*A few Doctor-Sarah Jane spoilers.*
The most beloved companions tend to earn that status for two reasons. 1) Their own cool personality and awesome capabilities, and 2) their special dynamic with the Doctor. Sarah Jane is terrific in her own right, but when you add the Doctor into the mix, everything levels up even further.
We’ll talk Sarah Jane and Three briefly, since, for lot of fans (myself included,) the Four-Sarah Jane relationship is the true beauty. After cool, calm scientist Liz and warm, hippy-dippy Jo, Sarah Jane was again an entirely different companion for the Third Doctor. An aspiring journalist with abundant hustle, she first cons her way into UNIT for a story, then slips inside the TARDIS just before it takes off, unbeknownst to the Doctor. She’s smart and ambitious, with a lot of fire, and she and the Doctor can be at odds over his at-times patronizing attitude toward her and her tendency to plow in headfirst without help.
In short, they’re a little combative, but they do care about and respect each other, Three playing the slightly stern uncle to the upstart young reporter. The bickering doesn’t stop when Four comes along—Sarah Jane has a certain threshold for nonsense that Four can exceed in his sleep—but their relationship changes, mellows a bit and gains nearer-to-equal footing.

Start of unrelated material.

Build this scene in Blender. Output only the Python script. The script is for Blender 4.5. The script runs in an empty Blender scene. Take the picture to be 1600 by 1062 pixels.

While the Doctor likely considers most of their companions their best friend at different points in their lives, Sarah Jane is one of the few who’s expressly introduced as such (to their captors while they’re both tied up, naturally.) There’s something special about that, and watching their dynamic, it’s easy to see why. For all that they tease each other and argue over the best strategy to get out of dangerous situations, there’s a huge amount of warmth and affection between them.
Sarah Jane admires the Doctor, but she never really idolizes him, and that allows her to approach him as a person rather than a mythic figure or a hero. The Doctor in turn admires Sarah Jane, alternately being impressed and amused by her, and their partnership is one of a madcap adventure across the universe, “being daft and fixing things,” as Amy Pond would say.
When they part, it’s as humorous as it is wistful. After a harrowing adventure, Sarah Jane loudly complains that she’s had it and makes a show of gathering up her ramshackle belongings, not realizing that, all the while, the Doctor is looking at a message from Gallifrey: he’s being called back to his home planet and humans aren’t allowed. So what begins as a threat to leave in a fit of frustration becomes a forced departure. As they say goodbye, it’s sad and loving, both of them entreating the other not to forget them.
For a long time, that’s all she wrote, until the fateful day in series 2 of new Who when the Tenth Doctor collides back into Sarah Jane’s life. After an initial painful meeting, with Sarah Jane feeling hurt that the Doctor never came back for her, they fall back into their old patterns, and Sarah Jane goes on to have a fun dynamic with Ten, and later Eleven, on the select occasions when their paths cross. Truly, a Doctor-companion relationship for the ages.